### WHAT THE EXERCISE ASKS
Reproduce the listing below exactly, beginning with its first line and ending with the line that holds "return m, nt, nt.nodes, nt.links"; pictures are not part of the copy.

### COLLECTED DATA

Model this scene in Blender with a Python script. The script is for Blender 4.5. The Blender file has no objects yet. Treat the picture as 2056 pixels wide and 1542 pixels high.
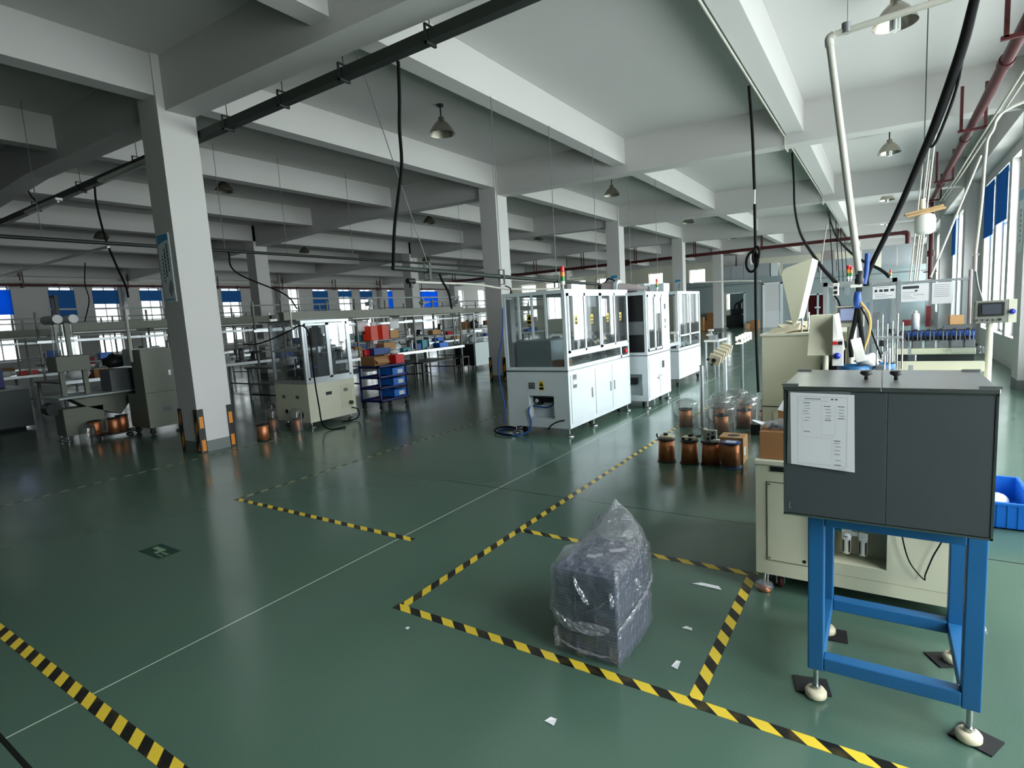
import bpy, math, random
from mathutils import Vector, Matrix, Euler
random.seed(7)
SC = bpy.context.scene
COL = SC.collection
V = Vector

# ------------------------------------------------------------------ materials
def lin(c):
    out = []
    for v in c[:3]:
        v = v / 255.0
        out.append(v / 12.92 if v <= 0.04045 else ((v + 0.055) / 1.055) ** 2.4)
    return (out[0], out[1], out[2], 1.0)

def new_mat(name):
    m = bpy.data.materials.new(name)
    m.use_nodes = True
    nt = m.node_tree
    nt.nodes.clear()
    return m, nt, nt.nodes, nt.links

def mat(name, rgb, rough=0.5, metal=0.0, spec=0.5, var=0.06, scale=6.0, bump=0.0, bscale=80.0, emit=None, estr=0.0, coat=0.0):
    m, nt, N, L = new_mat(name)
    o = N.new('ShaderNodeOutputMaterial'); p = N.new('ShaderNodeBsdfPrincipled')
    L.new(p.outputs[0], o.inputs[0])
    p.inputs['Roughness'].default_value = rough
    p.inputs['Metallic'].default_value = metal
    p.inputs['Specular IOR Level'].default_value = spec
    p.inputs['Coat Weight'].default_value = coat
    c = lin(rgb)
    tc = N.new('ShaderNodeTexCoord'); nz = N.new('ShaderNodeTexNoise')
    nz.inputs['Scale'].default_value = scale; nz.inputs['Detail'].default_value = 4
    L.new(tc.outputs['Object'], nz.inputs['Vector'])
    mx = N.new('ShaderNodeMix'); mx.data_type = 'RGBA'
    mx.inputs[6].default_value = tuple(max(0, v * (1 - var)) for v in c[:3]) + (1,)
    mx.inputs[7].default_value = tuple(min(1, v * (1 + var)) for v in c[:3]) + (1,)
    L.new(nz.outputs[0], mx.inputs[0]); L.new(mx.outputs[2], p.inputs['Base Color'])
    if bump:
        n2 = N.new('ShaderNodeTexNoise'); n2.inputs['Scale'].default_value = bscale
        L.new(tc.outputs['Object'], n2.inputs['Vector'])
        b = N.new('ShaderNodeBump'); b.inputs['Strength'].default_value = bump; b.inputs['Distance'].default_value = 0.01
        L.new(n2.outputs[0], b.inputs['Height']); L.new(b.outputs[0], p.inputs['Normal'])
    if emit:
        p.inputs['Emission Color'].default_value = lin(emit); p.inputs['Emission Strength'].default_value = estr
    return m

def clear_mat(name, tint=(235, 240, 240), gloss=0.1, haze=0.0, haze_rgb=(230, 230, 232), rough=0.03, bump=0.0, bscale=20.0, edge=0.5):
    """thin clear sheet: mostly see-through, a little gloss and a little milky haze"""
    m, nt, N, L = new_mat(name)
    o = N.new('ShaderNodeOutputMaterial')
    tr = N.new('ShaderNodeBsdfTransparent'); tr.inputs[0].default_value = lin(tint)
    gl = N.new('ShaderNodeBsdfGlossy'); gl.inputs['Roughness'].default_value = rough
    df = N.new('ShaderNodeBsdfDiffuse'); df.inputs[0].default_value = lin(haze_rgb)
    tl = N.new('ShaderNodeBsdfTranslucent'); tl.inputs[0].default_value = lin(haze_rgb)
    md = N.new('ShaderNodeMixShader'); md.inputs[0].default_value = 0.5
    L.new(df.outputs[0], md.inputs[1]); L.new(tl.outputs[0], md.inputs[2])
    m1 = N.new('ShaderNodeMixShader'); m1.inputs[0].default_value = haze
    L.new(tr.outputs[0], m1.inputs[1]); L.new(md.outputs[0], m1.inputs[2])
    lw = N.new('ShaderNodeLayerWeight'); lw.inputs[0].default_value = 0.25
    mr = N.new('ShaderNodeMapRange'); mr.inputs[3].default_value = gloss; mr.inputs[4].default_value = edge
    L.new(lw.outputs['Facing'], mr.inputs[0])
    m2 = N.new('ShaderNodeMixShader')
    L.new(mr.outputs[0], m2.inputs[0]); L.new(m1.outputs[0], m2.inputs[1]); L.new(gl.outputs[0], m2.inputs[2])
    L.new(m2.outputs[0], o.inputs[0])
    if bump:
        tc = N.new('ShaderNodeTexCoord'); nz = N.new('ShaderNodeTexNoise'); nz.inputs['Scale'].default_value = bscale
        nz.inputs['Detail'].default_value = 5
        L.new(tc.outputs['Object'], nz.inputs['Vector'])
        b = N.new('ShaderNodeBump'); b.inputs['Strength'].default_value = bump; b.inputs['Distance'].default_value = 0.02
        L.new(nz.outputs[0], b.inputs['Height'])
        for s in (gl, df, tl): L.new(b.outputs[0], s.inputs['Normal'])
    return m

def stripe_mat(name, a, b, period, axis=0, slant=1.0, rough=0.35, wear=None):
    """diagonal two colour hazard stripes in object space"""
    m, nt, N, L = new_mat(name)
    o = N.new('ShaderNodeOutputMaterial'); p = N.new('ShaderNodeBsdfPrincipled'); p.inputs['Roughness'].default_value = rough
    L.new(p.outputs[0], o.inputs[0])
    tc = N.new('ShaderNodeTexCoord'); sx = N.new('ShaderNodeSeparateXYZ'); L.new(tc.outputs['Object'], sx.inputs[0])
    other = {0: 1, 1: 0, 2: 0}[axis]
    mu = N.new('ShaderNodeMath'); mu.operation = 'MULTIPLY'; mu.inputs[1].default_value = slant; L.new(sx.outputs[other], mu.inputs[0])
    ad = N.new('ShaderNodeMath'); ad.operation = 'ADD'; L.new(sx.outputs[axis], ad.inputs[0]); L.new(mu.outputs[0], ad.inputs[1])
    dv = N.new('ShaderNodeMath'); dv.operation = 'DIVIDE'; dv.inputs[1].default_value = period; L.new(ad.outputs[0], dv.inputs[0])
    fr = N.new('ShaderNodeMath'); fr.operation = 'FRACT'; L.new(dv.outputs[0], fr.inputs[0])
    gt = N.new('ShaderNodeMath'); gt.operation = 'GREATER_THAN'; gt.inputs[1].default_value = 0.5; L.new(fr.outputs[0], gt.inputs[0])
    nz = N.new('ShaderNodeTexNoise'); nz.inputs['Scale'].default_value = 14; nz.inputs['Detail'].default_value = 6; L.new(tc.outputs['Object'], nz.inputs['Vector'])
    rp = N.new('ShaderNodeMapRange'); rp.inputs[1].default_value = 0.5; rp.inputs[2].default_value = 0.75; rp.inputs[4].default_value = 0.7
    L.new(nz.outputs[0], rp.inputs[0])
    wa = N.new('ShaderNodeMix'); wa.data_type = 'RGBA'; wa.inputs[6].default_value = lin(b); wa.inputs[7].default_value = lin(wear or b)
    L.new(rp.outputs[0], wa.inputs[0])
    mx = N.new('ShaderNodeMix'); mx.data_type = 'RGBA'; mx.inputs[6].default_value = lin(a)
    L.new(gt.outputs[0], mx.inputs[0]); L.new(wa.outputs[2], mx.inputs[7]); L.new(mx.outputs[2], p.inputs['Base Color'])
    return m

def copper_mat():
    m, nt, N, L = new_mat('copper_wire')
    o = N.new('ShaderNodeOutputMaterial'); p = N.new('ShaderNodeBsdfPrincipled'); L.new(p.outputs[0], o.inputs[0])
    p.inputs['Metallic'].default_value = 0.75; p.inputs['Roughness'].default_value = 0.3
    tc = N.new('ShaderNodeTexCoord'); w = N.new('ShaderNodeTexWave'); w.bands_direction = 'Z'; w.inputs['Scale'].default_value = 120
    L.new(tc.outputs['Object'], w.inputs['Vector'])
    nz = N.new('ShaderNodeTexNoise'); nz.inputs['Scale'].default_value = 9; L.new(tc.outputs['Object'], nz.inputs['Vector'])
    mx = N.new('ShaderNodeMix'); mx.data_type = 'RGBA'; mx.inputs[6].default_value = lin((196, 112, 72)); mx.inputs[7].default_value = lin((238, 164, 118))
    L.new(nz.outputs[0], mx.inputs[0]); L.new(mx.outputs[2], p.inputs['Base Color'])
    b = N.new('ShaderNodeBump'); b.inputs['Strength'].default_value = 0.25; b.inputs['Distance'].default_value = 0.002
    L.new(w.outputs[0], b.inputs['Height']); L.new(b.outputs[0], p.inputs['Normal'])
    return m

def floor_mat():
    m, nt, N, L = new_mat('epoxy_floor')
    o = N.new('ShaderNodeOutputMaterial'); p = N.new('ShaderNodeBsdfPrincipled'); L.new(p.outputs[0], o.inputs[0])
    tc = N.new('ShaderNodeTexCoord'); sx = N.new('ShaderNodeSeparateXYZ'); L.new(tc.outputs['Object'], sx.inputs[0])
    n1 = N.new('ShaderNodeTexNoise'); n1.inputs['Scale'].default_value = 0.35; n1.inputs['Detail'].default_value = 5; L.new(tc.outputs['Object'], n1.inputs['Vector'])
    n2 = N.new('ShaderNodeTexNoise'); n2.inputs['Scale'].default_value = 140; n2.inputs['Detail'].default_value = 3; L.new(tc.outputs['Object'], n2.inputs['Vector'])
    mx = N.new('ShaderNodeMix'); mx.data_type = 'RGBA'; mx.inputs[6].default_value = lin(FLOOR_A); mx.inputs[7].default_value = lin(FLOOR_B)
    L.new(n1.outputs[0], mx.inputs[0])
    m2 = N.new('ShaderNodeMix'); m2.data_type = 'RGBA'; m2.blend_type = 'OVERLAY'; m2.inputs[0].default_value = 0.14
    L.new(mx.outputs[2], m2.inputs[6]); L.new(n2.outputs[0], m2.inputs[7])
    col = m2.outputs[2]
    def line(col, out, pos, half, rgb, jitter=0.0):
        s = N.new('ShaderNodeMath'); s.operation = 'SUBTRACT'; s.inputs[1].default_value = pos; L.new(out, s.inputs[0])
        ab = N.new('ShaderNodeMath'); ab.operation = 'ABSOLUTE'; L.new(s.outputs[0], ab.inputs[0])
        lt = N.new('ShaderNodeMath'); lt.operation = 'LESS_THAN'; lt.inputs[1].default_value = half; L.new(ab.outputs[0], lt.inputs[0])
        x = N.new('ShaderNodeMix'); x.data_type = 'RGBA'; x.inputs[7].default_value = lin(rgb)
        L.new(lt.outputs[0], x.inputs[0]); L.new(col, x.inputs[6]); return x.outputs[2]
    col = line(col, sx.outputs[0], -2.80, 0.004, (205, 215, 205))
    col = line(col, sx.outputs[1], 3.88, 0.007, (22, 34, 28))
    col = line(col, sx.outputs[1], 0.515, 0.009, (12, 18, 15))
    L.new(col, p.inputs['Base Color'])
    rr = N.new('ShaderNodeMapRange'); rr.inputs[1].default_value = 0.3; rr.inputs[2].default_value = 0.7
    rr.inputs[3].default_value = 0.13; rr.inputs[4].default_value = 0.24
    n3 = N.new('ShaderNodeTexNoise'); n3.inputs['Scale'].default_value = 1.3; n3.inputs['Detail'].default_value = 6; L.new(tc.outputs['Object'], n3.inputs['Vector'])
    L.new(n3.outputs[0], rr.inputs[0]); L.new(rr.outputs[0], p.inputs['Roughness'])
    b = N.new('ShaderNodeBump'); b.inputs['Strength'].default_value = 0.05; b.inputs['Distance'].default_value = 0.02
    n4 = N.new('ShaderNodeTexNoise'); n4.inputs['Scale'].default_value = 2.2; n4.inputs['Detail'].default_value = 2; L.new(tc.outputs['Object'], n4.inputs['Vector'])
    L.new(n4.outputs[0], b.inputs['Height']); L.new(b.outputs[0], p.inputs['Normal'])
    p.inputs['Specular IOR Level'].default_value = 0.6
    return m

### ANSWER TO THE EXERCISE
Model this scene in Blender with a Python script. The script is for Blender 4.5. The Blender file has no objects yet. Treat the picture as 2056 pixels wide and 1542 pixels high.
import bpy, math, random
from mathutils import Vector, Matrix, Euler
random.seed(7)
SC = bpy.context.scene
COL = SC.collection
V = Vector

# ------------------------------------------------------------------ materials
def lin(c):
    out = []
    for v in c[:3]:
        v = v / 255.0
        out.append(v / 12.92 if v <= 0.04045 else ((v + 0.055) / 1.055) ** 2.4)
    return (out[0], out[1], out[2], 1.0)

def new_mat(name):
    m = bpy.data.materials.new(name)
    m.use_nodes = True
    nt = m.node_tree
    nt.nodes.clear()
    return m, nt, nt.nodes, nt.links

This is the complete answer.